OECD Secretary-General Angel Gurría said: “The social contract is starting to unravel in many countries. This study dispels the assumptions that the benefits of economic growth will automatically trickle down to the disadvantaged and that greater inequality fosters greater social mobility. Without a comprehensive strategy for inclusive growth, inequality will continue to rise.”

The main driver behind rising income gaps has been greater inequality in wages and salaries, as the high-skilled have benefitted more from technological progress than the low-skilled, says the OECD. Reforms to boost competition and to make labour markets more adaptable, for example, by promoting part-time work or more flexible hours, have promoted productivity and brought more people into work, especially women and low-paid workers. But the rise in part-time and low-paid work also extended the wage gap.

Tax and benefit systems play a major role in reducing market-driven inequality, but have  become less effective at redistributing income since the mid-1990s, says the report. The main reason lies on the benefits side: benefits levels fell in nearly all OECD countries, eligibility rules were tightened to contain spending on social protection, and transfers to the poorest failed to keep pace with earnings growth.

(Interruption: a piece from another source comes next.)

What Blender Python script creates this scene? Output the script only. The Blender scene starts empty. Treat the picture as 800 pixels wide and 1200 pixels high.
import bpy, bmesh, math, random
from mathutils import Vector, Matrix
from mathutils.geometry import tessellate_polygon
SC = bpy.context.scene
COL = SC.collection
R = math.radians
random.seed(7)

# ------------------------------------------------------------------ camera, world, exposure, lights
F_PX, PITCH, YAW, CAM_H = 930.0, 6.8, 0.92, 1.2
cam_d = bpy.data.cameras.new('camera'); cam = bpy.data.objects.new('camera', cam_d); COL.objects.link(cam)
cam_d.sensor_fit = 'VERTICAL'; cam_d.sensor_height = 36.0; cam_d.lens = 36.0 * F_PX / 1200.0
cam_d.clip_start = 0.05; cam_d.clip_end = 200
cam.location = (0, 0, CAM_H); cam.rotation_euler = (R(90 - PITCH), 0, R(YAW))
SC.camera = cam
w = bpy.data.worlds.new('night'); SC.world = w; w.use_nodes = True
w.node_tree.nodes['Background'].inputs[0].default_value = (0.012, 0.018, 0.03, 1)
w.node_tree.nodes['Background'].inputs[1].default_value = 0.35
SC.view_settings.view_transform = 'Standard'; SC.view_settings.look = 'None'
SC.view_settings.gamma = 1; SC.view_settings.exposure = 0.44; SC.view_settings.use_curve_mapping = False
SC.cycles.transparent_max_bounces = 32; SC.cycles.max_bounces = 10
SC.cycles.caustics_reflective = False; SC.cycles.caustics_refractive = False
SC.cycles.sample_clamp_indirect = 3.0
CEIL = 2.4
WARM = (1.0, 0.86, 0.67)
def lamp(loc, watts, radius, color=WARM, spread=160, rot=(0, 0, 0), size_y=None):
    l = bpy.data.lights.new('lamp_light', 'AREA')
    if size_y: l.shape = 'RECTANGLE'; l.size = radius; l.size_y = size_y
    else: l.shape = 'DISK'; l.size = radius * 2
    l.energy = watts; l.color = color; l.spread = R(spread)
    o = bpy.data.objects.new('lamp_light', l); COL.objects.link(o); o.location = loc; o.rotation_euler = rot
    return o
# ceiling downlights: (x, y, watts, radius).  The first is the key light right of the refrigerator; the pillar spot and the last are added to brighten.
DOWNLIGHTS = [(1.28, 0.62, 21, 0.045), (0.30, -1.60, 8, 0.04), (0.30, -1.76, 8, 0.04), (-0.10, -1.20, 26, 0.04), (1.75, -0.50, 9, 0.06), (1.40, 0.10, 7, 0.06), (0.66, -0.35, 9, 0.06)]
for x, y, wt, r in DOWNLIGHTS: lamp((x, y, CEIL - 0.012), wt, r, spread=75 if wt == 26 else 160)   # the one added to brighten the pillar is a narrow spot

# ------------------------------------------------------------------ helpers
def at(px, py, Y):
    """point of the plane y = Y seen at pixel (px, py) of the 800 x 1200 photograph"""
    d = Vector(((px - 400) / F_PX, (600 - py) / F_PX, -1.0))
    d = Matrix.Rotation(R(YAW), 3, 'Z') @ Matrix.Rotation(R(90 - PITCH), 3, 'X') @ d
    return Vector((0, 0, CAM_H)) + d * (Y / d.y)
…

As a result, the benefit system in most countries has become less effective in reducing inequalities over the past 15 years, it states.

Another factor has been a cut in top tax rates for high-earners.

“There is nothing inevitable about high and growing inequalities,” said Gurría. “Our report clearly indicates that upskilling of the workforce is by far the most powerful instrument to counter rising income inequality. The investment in people must begin in early childhood and be followed through into formal education and work.”

The OECD underlines the need for governments to review their tax systems to ensure that wealthier individuals contribute their fair share of the tax burden. This can be achieved by raising marginal tax rates on the rich but also improving tax compliance, eliminating tax deductions, and reassessing the role of taxes in all forms of property and wealth, the report says.